La place manque pour évoquer bien d’autres apports enrichissants du livre de N. R., qui éclaire des aspects souvent imprévisibles de la formation et de l’évolution du vocabulaire grec. Il importe de signaler pour conclure que toutes les citations d’auteurs anciens sont traduites par l’auteur, qui – c’est assez rare pour être signalé – a également pris le soin de traduire les textes des savants allemands auxquels elle se réfère, ce qui ajoute à l’agrément de la lecture. Chaque forme peut être aisément retrouvée dans l’Index, incluant les mots cités en grec et dans les autres langues anciennes et modernes, mais aussi dans l’utile Répertoire (p. 637-658), qui regroupe successivement les composés du corpus d’après le premier terme (ce qui permet d’apprécier la productivité de chaque préposition), puis d’après le second. On l’aura compris, cet ouvrage ne s’adresse pas qu’aux linguistes – qui trouveront leur bonheur dans les pages très denses des premiers chapitres. Il a sa place dans la bibliothèque de tout helléniste passionné par l’histoire des mots.

Gérard Genevrois

[1]. A. Blanc, D. Petit éds., Nouveaux acquis sur la formation des noms en grec ancien. Actes du Colloque international, Université de Rouen, ERIAC, 17-18 octobre 2013, Louvain-Paris 2016.

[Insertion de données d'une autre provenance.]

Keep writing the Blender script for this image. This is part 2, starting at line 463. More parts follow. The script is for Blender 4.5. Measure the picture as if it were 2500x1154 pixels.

[2]. S. Minon et al. éd., La suffixation des anthroponymes grecs antiques. Actes du Colloque International S.A.G.A. Lyon, Université Jean Moulin Lyon, 3. 17-19 septembre 2015, à paraître.

[3]. Die historischen Personennamen des Griechischen bis zur Kaiserzeit, Halle (Saale) 1917.

[4]. cf. G. Genevrois, Le vocabulaire institutionnel crétois d’après les inscriptions (VIIeIIe s. av. J.-C.). Étude philologique et dialectologique, Genève 2017, p. 269 et n. 4.

[5]. A. Alonso Déniz, REG 129, 2016, p. 63-83.